Fortunately I was seated almost immediately. I loved the traditional setting of the restaurant, especially the sunken fireplaces. Although it was possible to sit on a tatami floor, I prefered a table for the sake of my long legs. The menu was all in Japanese, with vertical writing and prices in the Japanese system. I chose Zaru Soba (“seiro” on the menu), Since the buckwheat noodles are made from scratch, I thought this would be the best way to enjoy their flavour. I ordered “maitake tempura moriawase” as a side dish.

On the left “fresh soba” and on the right “mushroom tempura assortment” 

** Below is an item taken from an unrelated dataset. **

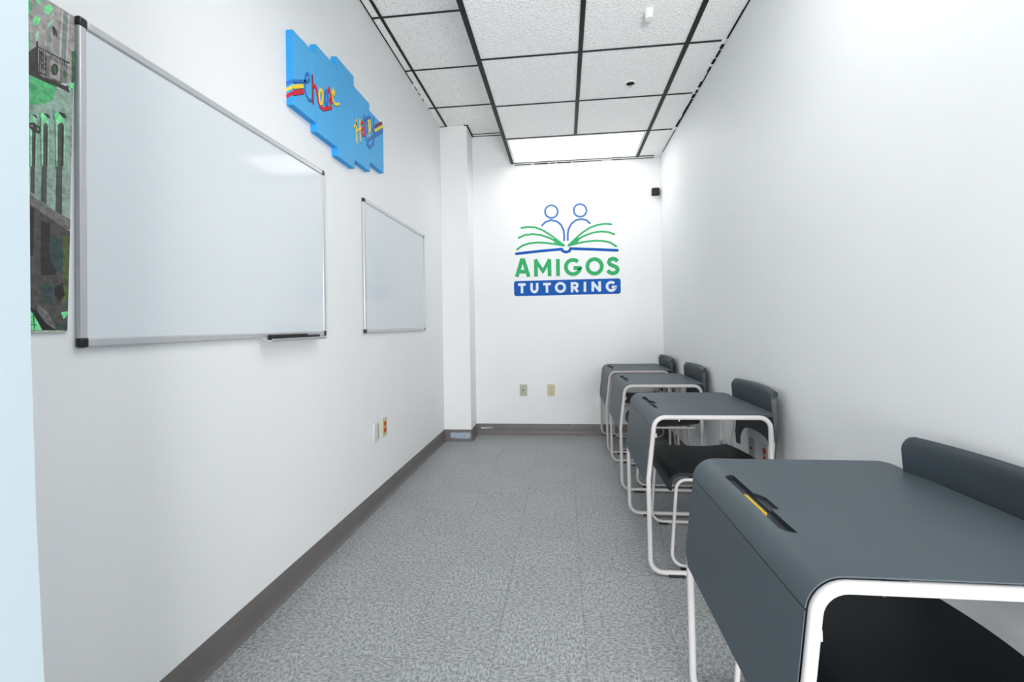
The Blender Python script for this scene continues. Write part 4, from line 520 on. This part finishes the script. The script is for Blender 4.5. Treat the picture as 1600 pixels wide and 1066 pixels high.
for k, (c, poly) in enumerate(PRINT):
    P = clip(poly, .662, 1.102, 1.856, ((.9625, 1.10), (.985, 1.858)))
    if len(P) < 3: continue
    vs = []
    for p in P:
        if not vs or (Vector(p)-Vector(vs[-1])).length > 1e-5: vs.append(p)
    if len(vs) < 3: continue
    try: f = bm.faces.new([bm.verts.new((.0052+k*.000012, p[0]-.8, p[1]-1.48)) for p in vs])
    except ValueError: continue
    f.normal_update()
    if f.normal.x < 0: f.normal_flip()
    for l in f.loops: l[cl] = (*hexc(PC[c]), 1)
bmesh.ops.triangulate(bm, faces=bm.faces)
me = bpy.data.meshes.new('printed_picture'); bm.to_mesh(me); bm.free(); me.materials.append(pm)
link(bpy.data.objects.new('printed_picture', me), ps)
# ------------------------------------------------------------------ desks
W_ = .64
def make_desk(label):
    t = thing('student_desk', label, 'desk', (0, 0, 0), 'slate student desks along the right wall')
    prof = [(.3855, .6865), (.863, .6865), (.863, .0165), (.354, .0165), (.353, .415)]
    rad = [.048, .045, .055, .055, .09]
    for y in (0, W_):
        bm = bmesh.new(); tube(bm, fillet([(x, y, z) for x, z in prof], rad, True), .0103, True, 14)
        mk('side_frame', bm, M['tube'], t)
    for x, z in ((.50, .6805), (.80, .6805)):
        bm = bmesh.new(); tube(bm, [(x, .009, z), (x, W_-.009, z)], .005); mk('crossbar', bm, M['tube'], t)
    # desktop: flat top rolling over the front edge outside the tubes, with a pencil groove
    tp = fillet([(x, 0, z) for x, z in [(.90, .6865), (.3855, .6865), (.353, .415)]], [0, .048, 0], False, 10)
    OFF = .0130; off = []
    for i, p in enumerate(tp):
        tg = (tp[min(i+1, len(tp)-1)]-tp[max(i-1, 0)]).normalized(); off.append((p.x+tg.z*OFF, p.z-tg.x*OFF))
    k0, k1 = off[-2], off[-1]
    def front(z): q = (z-k0[1])/(k1[1]-k0[1]); return k0[0]+(k1[0]-k0[0])*q
    path = [(.895, .6945), (.892, .6985)]+[(.887-(.887-off[1][0])*k/6, .6995) for k in range(6)]+[p for p in off[1:-1] if p[1] > .648]+[(front(.6470), .6470)]
    n = len(path)-1
    def f(u, v):
        i = round(v*n); x, z = path[i]
        y = .0065+(W_-.001)*u
        if i < 3: x -= .014*max(0, 1-min(u, 1-u)/.05)**2
        return (x, y, z)
    def tth(u, v): return .0022 if u < .03 or u > .97 else .0145
    bm = sheet(f, 1, n, tth, us=[0, .008, .018, .029, .033, .06, .2, .4, .6, .8, .94, .967, .971, .982, .992, 1], vs=[i/n for i in range(n+1)])
    top = mk('desktop', bm, [M['desk'], M['groove']], t, angle=40)
    def cutter(poly, z):
        cb = bmesh.new(); prism(cb, poly, lambda a, b, d: (a, b, d), z, .72, 0); o = mk('cutter', cb, M['groove'], None, smooth=False); return o
    c1 = cutter([(.408, .185), (.414, .168), (.430, .155), (.430, .493), (.424, .497), (.414, .495), (.408, .488)], .6885)
    c2 = cutter([(.420, .272), (.447, .272), (.447, .335), (.441, .352), (.432, .365), (.420, .372)], .6925)
    for c in (c1, c2):
        md = top.modifiers.new('cut', 'BOOLEAN'); md.operation = 'DIFFERENCE'; md.object = c; md.solver = 'EXACT'
    bpy.context.view_layer.update()
    ev = top.evaluated_get(bpy.context.evaluated_depsgraph_get()); me = bpy.data.meshes.new_from_object(ev)
    top.modifiers.clear(); top.data = me
    for c in (c1, c2): bpy.data.objects.remove(c)
    # modesty panel
    bm = bmesh.new(); y0, y1 = .0065, W_+.0055
    poly = [(y0, .6435), (y0, .43), (y0+.035, .400), (y1-.035, .400), (y1, .43), (y1, .6435)]
    prism(bm, poly, lambda a, b, d: (front(b)+.0004+d, a, b), 0, .0022); mk('front_panel', bm, M['desk'], t, smooth=False, bevel=.0012)
    bm = bmesh.new(); prism(bm, [(.010, .638), (.010, .652), (W_+.002, .652), (W_+.002, .638)], lambda a, b, d: (front(b)+.0016+d, a, b), 0, .001); mk('seam_strip', bm, M['black'], t, smooth=False)
    bm = bmesh.new(); cyl(bm, (.492, .020, .688), (0, 0, -1), .0055, .021, 14); cyl(bm, (.492, .020, .667), (0, 0, -1), .0045, .004, 12, .002); mk('bolt', bm, M['steel'], t)
    mk('frame_tab', B((.376, .394, .006, .014, .595, .615)), M['tube'], t, bevel=.002)
    mk('frame_tab', B((.376, .394, W_-.014, W_-.006, .595, .615)), M['tube'], t, bevel=.002)
    for y in (0, W_):
        for x in (.43, .79):
            mk('foot_pad', B((x, x+.066, y-.0118, y+.0118, 0, .0125)), M['black'], t, bevel=.003)
    return t
def make_chair(label):
    t = thing('student_chair', label, 'chair', (0, 0, 0), 'dark plastic chairs behind the desks')
    Wc = .475
    for y, s in ((0, 1), (Wc, -1)):
        pts = [(.912, y+s*.012, .640), (.886, y, .44), (.925, y, .0145), (.455, y, .0145), (.486, y, .398), (.84, y, .398)]
        bm = bmesh.new(); tube(bm, fillet(pts, [0, .05, .05, .055, .045, 0]), .0075, False, 12); mk('side_frame', bm, M['tube'], t)
        for x in (.495, .80): mk('foot_pad', B((x, x+.046, y-.009, y+.009, 0, .011)), M['black'], t, bevel=.002)
    for x in (.56, .82):
        bm = bmesh.new(); tube(bm, [(x, .004, .388), (x, Wc-.004, .388)], .0065); mk('crossbar', bm, M['tube'], t)
    # seat shell with a rolled front edge and a bowed rear edge
    sp = [(.464, .352), (.463, .372), (.466, .392), (.476, .407), (.492, .4145), (.52, .415), (.57, .409), (.63, .4035), (.70, .401), (.77, .403), (.83, .409), (.868, .417)]
    n = len(sp)-1
    def f(u, v):
        i = min(int(v*n+1e-6), n); x, z = sp[i]; c = (2*u-1)
        k = (x-.60)/.27
        if k > 0: x += .045*(1-c*c)*k*k-.012*abs(c)**6*k
        y = Wc/2+c*(.248-.010*max(0, k))
        z += .010*(abs(c)**3)*min(1, max(0, (x-.5)/.15))
        return (x, y, z)
    mk('seat', sheet(lambda u, v: f(u, v), 16, n, .015), M['seat'], t, angle=60, bevel=.002)
    # back shell: wrapped panel over an arched opening between two stems
    us = [-1, -.985, -.96, -.91, -.866, -.862, -.80, -.7, -.55, -.35, -.15, 0, .15, .35, .55, .7, .8, .862, .866, .91, .96, .985, 1]
    us = [(u+1)/2 for u in us]; nv = 14
    def bk(u, v):
        c = 2*u-1; hw = .243
        if abs(c) >= .8635: zl = .452
        else: zl = .562-.02*(abs(c)/.86)**2-.055*(abs(c)/.86)**8
        zt = .795-.012*(max(0, abs(c)-.90)/.10)**2
        z = zl+(zt-zl)*v
        hw2 = hw-.022*max(0, (.62-z)/.18)
        s = 0
        x = .925-.034*abs(c)**2.2*min(1, .35+.65*max(0, (z-.45)/.3))-.012*max(0, (.60-z)/.15)
        if v > .93: x += .012*((v-.93)/.07)**2
        return (x, Wc/2-c*hw2, z)
    def bt(u, v): return .010+.014*v*v
    mk('backrest', sheet(bk, 0, nv, bt, us=us, vs=[k/nv for k in range(nv)]+[.965, 1]), M['chair'], t, angle=60, bevel=.003)
    return t
D0 = make_desk('slate student desk nearest the doorway, with a yellow pencil in its groove')
K0 = make_chair('dark plastic student chair at the nearest desk, cut by the right edge of the photo')
DL = [None, 'slate student desk with white frame, second from the doorway', 'slate student desk with white frame, third from the doorway', 'slate student desk farthest from the doorway, against the back wall']
KL = [None, 'dark plastic chair tucked under the second desk from the doorway', 'dark plastic chair tucked under the third desk from the doorway', 'dark plastic chair tucked under the farthest desk, in the corner']
DP = [(0, .777), (0, 2.088), (.003, 3.105), (-.006, 3.99)]
KP = [(-.02, .765+.082), (0, 2.150), (.008, 3.195), (-.003, 4.07)]
for i in range(4):
    d = D0 if i == 0 else copy_tree(D0); d.location = (DP[i][0], DP[i][1], 0)
    k = K0 if i == 0 else copy_tree(K0); k.location = (KP[i][0], KP[i][1], 0)
    if i: d['label'] = DL[i]; k['label'] = KL[i]
pn = thing('pencil', 'yellow pencil lying in the groove of the nearest desk', 'pencil', (.4145, DP[0][1]+.26, .6924))
bm = bmesh.new(); cyl(bm, (0, 0, 0), (0, 1, 0), .0036, .105, 6); mk('shaft', bm, M['pencil'], pn, smooth=False)
bm = bmesh.new(); cyl(bm, (0, .105, 0), (0, 1, 0), .0036, .014, 8, .0006); mk('tip', bm, M['wood'], pn)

The food was served quickly. I was reminded by the waiter to first dip the noodles into the “tsuyu” sauce before adding the spring onion and radish. Afterwards, I should add them gradually to enjoy the change in taste. Adding toppings little by little is also recommended by some ramen restaurants in Tokyo, so I was familiar with the process. The serving of tempura was huge and delicious. There was even corn on the cob tempura, so unexpected that I bit the cob itself by mistake. The soba itself was a class above anything I had before.

Japanese sunken hearths or “irori” inside the restaurant

There was a “jizake“, or local sake, on the menu, but I had to skip it since I was driving. It was the Tanigawadake brand by the Nagai Brewery which I was familiar with. The total cost was 1600 yen, quite reasonable for a filling soba and tempura lunch. Whether descending or ascending a mountain, it’s a great place to stop for lunch!